The air felt thick, heavy, like when a tornado was about to touch down. Claret Abney watched her dad, a widower of only a year, hold hands with a pretty woman sitting next to him at the restaurant’s dining table, and smile. Twenty-five-year-old Claret guessed the woman couldn’t have been more than a handful of years older than Johnny, Claret’s oldest brother. She was way too young for her dad to be dating, and it was way to soon for him to be staring at her with such amorous eyes. Something was about to break.

James Abney had called for a family dinner never mentioning Adelaide Walker Harris before all three of his grown children had arrived at their favorite restaurant.

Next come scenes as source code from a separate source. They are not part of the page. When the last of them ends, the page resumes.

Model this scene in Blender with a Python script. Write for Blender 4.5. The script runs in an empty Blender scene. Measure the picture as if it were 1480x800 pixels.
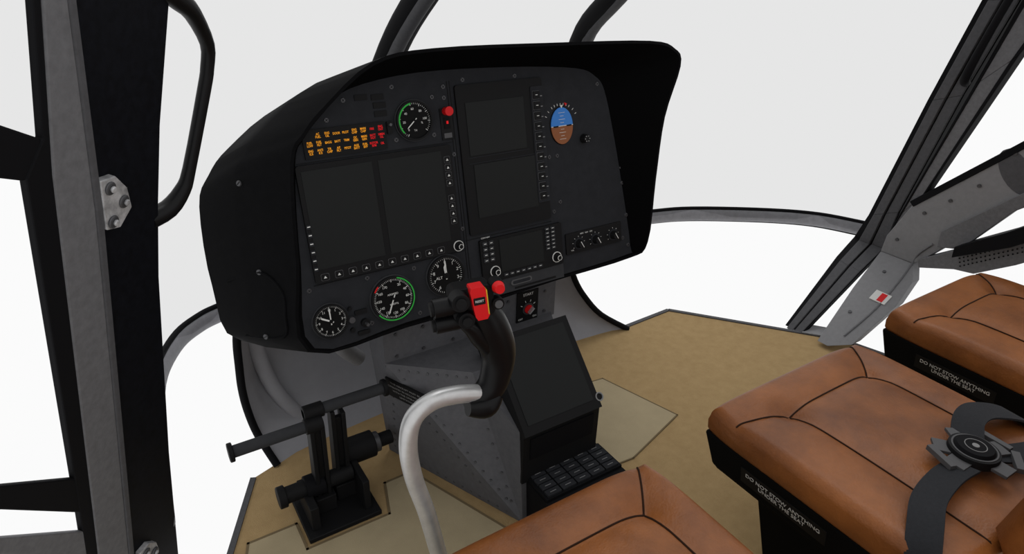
import bpy, bmesh, math, random
from mathutils import Vector, Matrix
random.seed(4)
ZO=1.25   # seated eye height above the cabin floor; heights below are given relative to it
sc=bpy.context.scene
sc.view_settings.view_transform='Standard'
col=bpy.context.collection
V=Vector
# ---------------------------------------------------------------- materials
def mat(name,c,rough=.6,metal=0.,spec=.2,var=0.,vscale=20.,bump=0.,bscale=200.,emit=0.,c2=None,wrinkle=0.):
    m=bpy.data.materials.new(name);m.use_nodes=True;nt=m.node_tree;b=nt.nodes['Principled BSDF']
    b.inputs['Base Color'].default_value=(*c,1);b.inputs['Roughness'].default_value=rough
    b.inputs['Metallic'].default_value=metal;b.inputs['Specular IOR Level'].default_value=spec
    tc=nt.nodes.new('ShaderNodeTexCoord')
    if var>0 or c2:
        n=nt.nodes.new('ShaderNodeTexNoise');n.inputs['Scale'].default_value=vscale;n.inputs['Detail'].default_value=8;n.inputs['Roughness'].default_value=.65
        nt.links.new(tc.outputs['Object'],n.inputs['Vector'])
        r=nt.nodes.new('ShaderNodeValToRGB')
        a=tuple(x*(1-var) for x in c);d=c2 if c2 else tuple(min(1,x*(1+var)) for x in c)
        r.color_ramp.elements[0].position=.3;r.color_ramp.elements[1].position=.7
        r.color_ramp.elements[0].color=(*a,1);r.color_ramp.elements[1].color=(*d,1)
        nt.links.new(n.outputs['Fac'],r.inputs['Fac']);nt.links.new(r.outputs['Color'],b.inputs['Base Color'])
    if bump>0:
        n2=nt.nodes.new('ShaderNodeTexNoise');n2.inputs['Scale'].default_value=bscale;n2.inputs['Detail'].default_value=4
        nt.links.new(tc.outputs['Object'],n2.inputs['Vector'])
        bp=nt.nodes.new('ShaderNodeBump');bp.inputs['Strength'].default_value=bump;bp.inputs['Distance'].default_value=.002
        nt.links.new(n2.outputs['Fac'],bp.inputs['Height']);nt.links.new(bp.outputs['Normal'],b.inputs['Normal'])
        if wrinkle>0:
            n3=nt.nodes.new('ShaderNodeTexNoise');n3.inputs['Scale'].default_value=16;n3.inputs['Detail'].default_value=5;n3.inputs['Distortion'].default_value=1.2
            nt.links.new(tc.outputs['Object'],n3.inputs['Vector'])
            b3=nt.nodes.new('ShaderNodeBump');b3.inputs['Strength'].default_value=wrinkle;b3.inputs['Distance'].default_value=.02
            nt.links.new(n3.outputs['Fac'],b3.inputs['Height']);nt.links.new(b3.outputs['Normal'],bp.inputs['Normal'])
    if emit>0:
        b.inputs['Emission Color'].default_value=(*c,1);b.inputs['Emission Strength'].default_value=emit
    return m
M={}
M['hood']=mat('hood_black',(.0032,.0032,.0037),.75,0,.05,.2,60,.15,600)
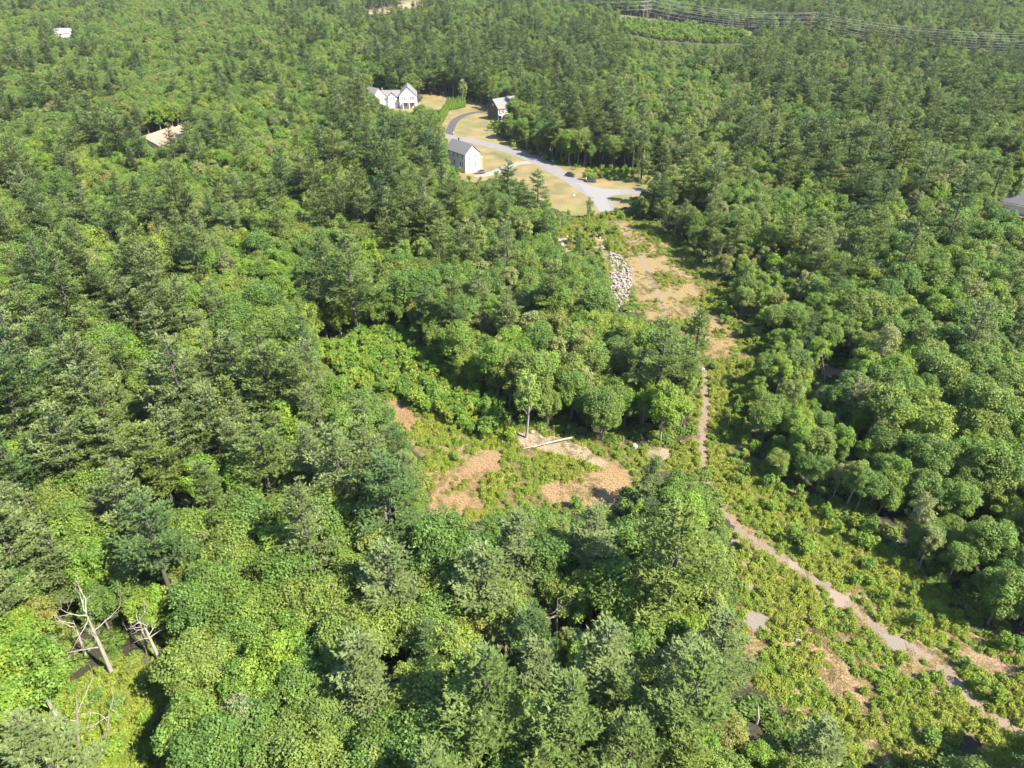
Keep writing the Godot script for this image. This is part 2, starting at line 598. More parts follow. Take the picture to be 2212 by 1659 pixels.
func sheet(flat: Array, y: float, rough := 0.0) -> Geo:
	var g := Geo.new()
	var a := area(flat)
	var o := PackedVector2Array()
	var mid := Vector2.ZERO
	for p in a: mid += p / a.size()
	for i in a.size():
		var p := a[i]
		var q := a[(i + 1) % a.size()]
		var n := maxi(1, int(p.distance_to(q) / 0.35)) if rough > 0.0 else 1
		for k in n:
			var s := p.lerp(q, float(k) / n)
			o.append(s + (s - mid).normalized() * rough * (fine.get_noise_2d(s.x * 9.0, s.y * 9.0) + fine.get_noise_2d(s.x * 3.0, s.y * 3.0)))
	var t := Geometry2D.triangulate_polygon(o)
	for i in range(0, t.size(), 3):
		g.tri(Vector3(o[t[i]].x, y, o[t[i]].y), Vector3(o[t[i + 1]].x, y, o[t[i + 1]].y), Vector3(o[t[i + 2]].x, y, o[t[i + 2]].y))
	return g


func build_roads() -> void:
	var asphalt := speckled("sunbleached asphalt", Color(0.185, 0.18, 0.178), 0.5, 0.18)
	var road := ribbon([930, 284, 966, 295, 1010, 302, 1060, 314, 1110, 328, 1160, 348, 1210, 374, 1250, 398, 1285, 422, 1306, 444, 1312, 454], 7.2, 0.02)
	structure("road", road, asphalt)
	structure("side_road", ribbon([1270, 405, 1310, 415, 1360, 414, 1420, 412, 1470, 410], 6.6, 0.028), asphalt)
	structure("road_mouth", sheet([1245, 392, 1268, 399, 1300, 407, 1318, 408.5, 1340, 409, 1340, 419, 1318, 424, 1312, 433, 1316, 445, 1322, 456, 1294, 458, 1288, 444, 1268, 420], 0.036), asphalt)
	structure("driveway", ribbon([968, 296, 972, 282, 982, 262, 1000, 250, 1020, 244, 1050, 241, 1066, 242], 4.2, 0.012), speckled("blacktop", Color(0.060, 0.059, 0.063), 0.5, 0.2))
	structure("concrete_drive", ribbon([1150, 350, 1118, 353, 1098, 360, 1070, 372, 1046, 378, 1025, 379], 4.6, 0.012), speckled("pale concrete", Color(0.270, 0.240, 0.216), 0.5, 0.2))
	var soil := speckled("trodden soil", Color(0.275, 0.21, 0.155), 0.45, 0.4, 4.0)
	structure("dirt_track", ribbon([1519, 795, 1520, 830, 1524, 870, 1519, 920, 1517, 960, 1520, 1005, 1535, 1055, 1572, 1115, 1605, 1150, 1650, 1180, 1705, 1218, 1770, 1258, 1830, 1302, 1880, 1345, 1925, 1378, 1975, 1402, 2035, 1440, 2080, 1492, 2130, 1542, 2180, 1570, 2260, 1600], 1.5, 0.01, 1.9), soil)
	structure("dirt_track", ribbon([1340, 497, 1365, 530, 1392, 570, 1412, 610, 1425, 650, 1442, 692], 1.2, 0.01, 1.0), soil)
	structure("dirt_track", ribbon([1590, 1165, 1606, 1200, 1622, 1250, 1630, 1300, 1632, 1345], 1.3, 0.014, 0.9), soil)
	var sand := speckled("bleached sand", Color(0.248, 0.214, 0.180), 0.6, 0.45, 4.0)
	structure("sand_patch", sheet([1604, 1318, 1622, 1322, 1655, 1322, 1652, 1364, 1632, 1362, 1616, 1352], 0.03, 0.9), sand)
	structure("sand_patch", sheet([1778, 1275, 1812, 1282, 1850, 1284, 1856, 1298, 1832, 1302, 1810, 1322, 1796, 1304], 0.024, 0.9), speckled("pale sand", Color(0.25, 0.195, 0.155), 0.6, 0.3, 4.0))
	structure("sand_patch", sheet([1898, 1366, 1925, 1372, 1946, 1378, 1962, 1398, 1930, 1406, 1912, 1400], 0.03, 0.9), sand)
	structure("sand_patch", sheet([1700, 1200, 1725, 1215, 1728, 1235, 1704, 1232], 0.03, 0.4), speckled("pale sand", Color(0.25, 0.195, 0.155)))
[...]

Claret sat on the opposite side of the table from her dad and Adelaide. She wanted to watch them. He looked happy, so did Adelaide. Claret had a habit of studying people, their expressions, their mannerisms, even the way they dressed. She was a novelist. She had two books published, with two more manuscripts in rough-draft in her computer. Claret didn’t exactly make enough money to quit her editing job, but she hoped someday that would change. Discreetly studying Adelaide, Claret noticed that she kept her left hand down on her lap. Not once did she bring it up, even when her dinner had arrived, so either her hand was deformed and she was self-conscious of it, or . . . Oh, no! There was only one other reason Claret could think of that a woman would hide her left fingers.
A sickening, burning sensation churned inside Claret’s stomach when her dad stood up. The smile on his face widened. He still had a firm grip on Adelaide’s right hand.
“Everyone, I have an announcement,” James said.
Claret’s pulse beat erratically. The patrons at the tables next to theirs stop eating and were staring as well.

Ms. Shreditor's Comments

What works for me in this sample is the slow buildup to James’s announcement. The author portends the impending bad news with thick air and Adelaide’s concealed left hand. The mood is decidedly ominous. The mounting tension is powerful enough to register in Claret’s body as a “sickening, burning sensation”—a sensation that the reader experiences alongside her.

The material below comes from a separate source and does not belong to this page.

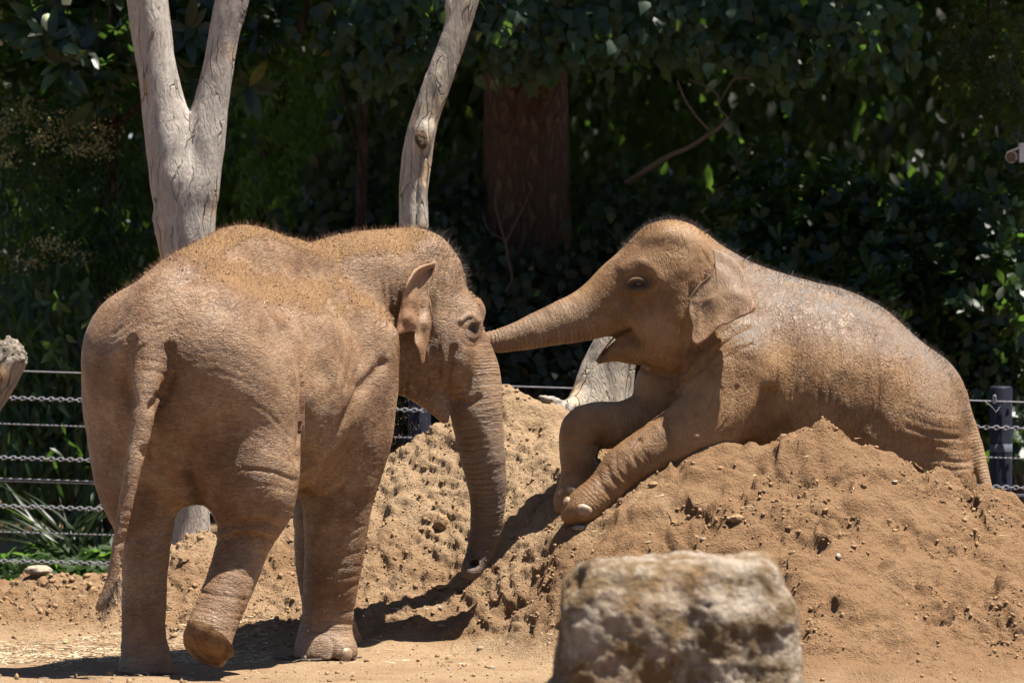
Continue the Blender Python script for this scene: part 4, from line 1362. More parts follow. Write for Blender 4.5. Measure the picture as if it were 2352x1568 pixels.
    hd = np.array([.5, -.7, -.4]) + rg_.normal(size=(220, 3)) * .3
    hairs('ear_hair', hp, hd / np.linalg.norm(hd, axis=1)[:, None], .012 + .02 * rg_.random(220), .0007, M['hair_red'], root, rg_)
    # inner fold at the ear's root
    # hair along the spine and the crown
    fc = V[Q].mean(1); fn = N[Q[:, 0]]; fp = pix(fc)
    top = smooth_line([(1430, 568), (1500, 520), (1560, 505), (1620, 530), (1690, 585), (1775, 622), (1850, 645), (1930, 672), (2000, 700), (2075, 745), (2140, 800), (2190, 880), (2225, 980)], 4)
    wgt = np.exp(-(poly_dist(fp, top) / 12) ** 2) * (fc[:, 2] > .9) + .006
    hpnt, hnor = tri_sample(V, Q, 7000, wgt, rg_)
    d = hnor + np.array([.25, 0, .2]) + rg_.normal(size=hnor.shape) * .35
    d /= np.linalg.norm(d, axis=1)[:, None]
    dist = poly_dist(pix(hpnt), top)
    hairs('spine_hair', hpnt, d, (.008 + .018 * np.exp(-(dist / 16) ** 2)) * (.4 + rg_.random(len(hpnt))), .0006, M['hair_dark'], root, rg_)
    return root


build_walking()
build_resting()
#@@PLACE
# ------------------------------------------------------------------ dead wood
def add_tex(V, Q, seed, amp, freq, flat=.25):
    N = normals(V, Q)
    return V + N * (fbm3(V * np.array([freq, freq, freq * flat]), seed, 4) * amp)[:, None]


def build_forked():
    Y = 28.35
    b = P(440, 1240, Y)
    root = empty('dead_tree', (b[0], b[1], gz(b[0], b[1]) - .02), 'barkless grey dead tree forking into two thick limbs behind the walking elephant', 'dead tree')
    f = Field((-2.35, 27.9, .2), (-1.1, 28.8, 3.75), .016)
    f.chain(C((440, 1330, Y, 62), (440, 1200, Y, 46), (438, 1000, Y, 49), (436, 800, Y, 53), (434, 640, Y, 58), (428, 500, Y, 66), (424, 420, Y, 72)), .05)
    f.chain(C((420, 440, Y, 66), (398, 340, Y, 62), (376, 240, Y, 50), (359, 150, Y, 45), (348, 70, Y, 45), (338, 0, Y, 45), (320, -120, Y, 42), (305, -260, Y, 36)), .05)
    f.chain(C((440, 430, Y, 62), (466, 330, Y, 50), (484, 250, Y, 41), (499, 170, Y, 37), (512, 90, Y, 35), (530, 10, Y, 37), (560, -110, Y, 34), (595, -260, Y, 28)), .035)
    f.chain(C((392, 585, Y - .02, 22), (372, 540, Y - .03, 14), (360, 510, Y - .03, 10), (357, 490, Y - .03, 8)), .02)
    V, Q = f.mesh(3)
    V = add_tex(V, Q, 3, .012, 7)
    obj('trunk', V, Q, M['wood'], root)
    rg = np.random.default_rng(1)
    hp = np.array([P(352 + 14 * rg.random(), 498 + 10 * rg.random(), Y - .03) for _ in range(14)])
    crumbs('broken_snag', hp, .008 + .008 * rg.random(14), M['root'], root, rg, kind=None, smooth=True)


def build_pole():
    Y = 28.2
    b = P(750, 1250, Y)
    root = empty('dead_tree', (b[0], b[1], gz(b[0], b[1]) - .02), 'slender bent dead trunk with a knot hole, behind the walking elephant\'s head', 'dead tree')
    f = Field((-1.1, 27.95, .2), (.1, 28.5, 3.75), .013)
    f.chain(C((745, 1330, Y, 50), (760, 1200, Y, 44), (790, 1050, Y, 40), (842, 880, Y, 37), (900, 740, Y, 35), (938, 630, Y, 34), (951, 530, Y, 33), (950, 450, Y, 33), (957, 370, Y, 35), (966, 310, Y, 34), (984, 250, Y, 32), (1006, 190, Y, 32), (1028, 130, Y, 31), (1048, 70, Y, 31), (1068, 0, Y, 31), (1092, -90, Y, 28), (1120, -220, Y, 24)), .03)
    f.chain(C((975, 300, Y - .05, 22), (969, 330, Y - .07, 18)), .03)
    f.chain(C((968, 300, Y - .14, 13), (970, 320, Y - .13, 12), (973, 338, Y - .125, 8)), .01, True)
    f.chain(C((1040, 40, Y, 14), (1030, 15, Y - .02, 9), (1034, -15, Y - .02, 6)), .015)
    V, Q = f.mesh(2)
    V = add_tex(V, Q, 13, .010, 8)
    # the long drying crack below the knot
    V = sculpt(V, Q, [([(972, 345), (966, 400), (960, 450), (958, 520)], 3.5, .02), ([(985, 340), (978, 420)], 4, .008)])
    obj('trunk', V, Q, M['wood_warm'], root)
    kp, _ = hit(bvh_of(V, Q), 969, 318)
    dome('knot', kp, np.array([.1, -1, .1]), np.array([0, 0, 1.]), .034, .055, .004, M['knot'], root, sink=.01)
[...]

You might try amplifying the setting by specifying the name of the restaurant—or, at the very least, what kind of restaurant it is. Even just specifying that it’s a Mexican or Indian restaurant will give the reader a clearer picture of the unfolding scene.

One point confused me at first: The second paragraph mentions James Abney, and it took me a minute to piece together that James = Claret’s aforementioned father. I’d recommend moving the first mention of his name to the second sentence of the first paragraph.

While we’re on the subject of text moves, I wonder if “Something was about to break” would work better earlier in the paragraph, perhaps even as the opening sentence. This sentence conveys the tension that powers the scene, and it is certainly evocative enough to grab reader attention and launch the story.

Take care not to disrupt the flow with misplaced details. In the third paragraph, Claret watches her father and Adelaide from across the table. We learn that she has a tendency to people-watch, a detail immediately relevant to the previous sentence. However, the narrative veers off at this juncture to tell us that she is a published novelist who dreams of quitting her editing job to write full time. This is, no doubt, an important character detail. However, I’m not sure that this is the right place to include it. Claret functions more as an observer than as an active participant in this scene. Therefore, I found it a bit jarring when the story flipped suddenly to random biographical details about her; it interrupts the tension that makes this first page so powerful. Consider introducing this information later, when it isn’t interrupting an otherwise action-oriented scene.

This first page has really good bones. We have a young woman whose father is starting over later in life with a much younger woman, and this is bound to stir up both internal and external conflict. The writing is generally solid, with the occasional technical issue. Make sure to give your manuscript a thorough proofread before submitting it to avoid spelling errors, tense inconsistency, and other grammatical issues. But, rest assured, you’re moving in the right direction. This story is definitely on the right track.